懸垂下降時にカラダを安定させるという目的で、最近は下降器をエクステンション(下降器をカラダから離してセットする)させる場合が多いです。murrenさんが最初に紹介されているペツル方式もこのエクステンション方式で、私も採用しております。離しすぎると万一のトラブル時に操作できなくなるといったデメリットなども報告されていますが、カラダが安定するのは実感としてありますし、なによりもバックアップを下降器に干渉させずにビレイループにセットできるというメリットがあります。両手を離したときの安定感も、レッグループからとった場合と全然違います。これらの状況を総合的に考えた場合、レッグループにセットする方式は”過去の遺産”ではないでしょうか? ちょっと言いすぎだったかも知れません。原則は、各個人が最も慣れた安全な方式で懸垂下降することが一番大切なのだということを知ったうえで、あえて言わせていただきました。

クマ
2014/8/26 10:52
ゲスト
Re[3]: 懸垂下降
kuma-sanさん、こんにちは。(しばらくヤマレコから離れるので最後のコメントになるかと思います。)
熱心に読んでいただいてありがとうございます。

確かに「バックアップ」は色々な意味で使いますね。パソコンの場合は内容を別の場所にコピーするとか、パラシュートやパラグライダーの場合は墜落時の予備のパラシュートを意味しますね。
kuma-sanさんが言われるように、懸垂下降のバックアップは、例えば落石が当たって意識を失っても「自動的に止まる」という意味で使っていますね。私は、中高年は脳卒中ということも考慮する必要があると思っております

kuma-sanさんが言われるように、シュリンゲなどで上方に伸ばして上方に下降器を設置した方が懸垂下降で重心が安定するのは確かですね。ただ、・・・

余談ですが、バックアップを使わない場合、私はハーネスのカラビナに直接下降器を付けて降りていました。傾斜が緩い場合は、昔はハーネスのカラビナにピッケルやハンマーのシャフトを差しただけでロープに制動をかけて降りていました。日暮れが迫り急がなければならない迅速な下降方法です。3秒でセットできますから。
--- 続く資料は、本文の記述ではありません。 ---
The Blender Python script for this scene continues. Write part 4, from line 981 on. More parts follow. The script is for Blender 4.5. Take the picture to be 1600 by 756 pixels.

下降器をシュリンゲなどでかなり上方に伸ばして設置した場合、イメージは空中懸垂ですが、登り返す場合とか何らかのトラブルで下降器を外さなければいけないとき、下降器が高い位置にありすぎると手が届きません。

下降器を空中懸垂の状態で外さなければならないとき、下降器の上にプルージックなどをセッティングして一旦体重をそこにあずけて下降器を取り外しますが、そういう想定だと、下降器はなるべくハーネスに近い所の方が都合がいいので、重心が安定することよりも、私はそういう感じを優先してイメージしています。

ここまで私の下手な説明で分かりますかね?

もう少し余談ですが、バックアップなしで両手ばなしで途中停止させる場合は、ミュールノットで仮固定しますが、その場合、レッグループに一旦カラビナを掛けて折り返してセッティングするととてもいい感じです。私がこの冬に撮った動画がありますので「レッグループにかける」という観点から時間があるときにでも見てください。
https://www.youtube.com/watch?v=yEwZdH2maVk

すこしこじつけていますが、レッグループを利用することにバランス的に違和感があるかどうかは「慣れ」の問題が大きいように思います。前時代的であるかどうかは問題ではありませんが、たとえば昔のグリップビレイは、ビレイディバイスを使うことは勿論ムンターヒッチでセカンドをビレイするよりも迅速だしロープも引っ張りやすいので、昔の技術も使える場所なら使える方がいいと思っています。上の私の動画もグリップビレイを利用しています。
ただ、中途半端な技術を数多く覚えていることよりも、種類は少なくても確実な技術をミスなくできる方が遥かに重要なことですね。

えっと、何か忘れたような気がしますが、そうそう、干渉の問題は大きいですね。
これ私も経験がありますが、ナイフがないと命取りになるケースもありますね。実際にナイフを使ってシュリンゲを切断したことがあります。

蓬莱峡の人たちの方法は何を根拠にしているのかメリットがさっぱり分からないですね。kuma-sanさんが言われるように危ないですね。懸垂下降一つでこうなら他にも間違っていることが多い可能性があるように思います。
2014/8/26 15:21
ゲスト
オートブロック(マッシャー)をバックアップに使った方法の動画
https://www.youtube.com/watch?v=OodydJiaXUo
↑ヤマノート本文にも追加しておきましたが、英語でも分かりやすく説明されていましたので追記しておきます。
最後のコメントと書きましたが、気になったので追記させてもらいました。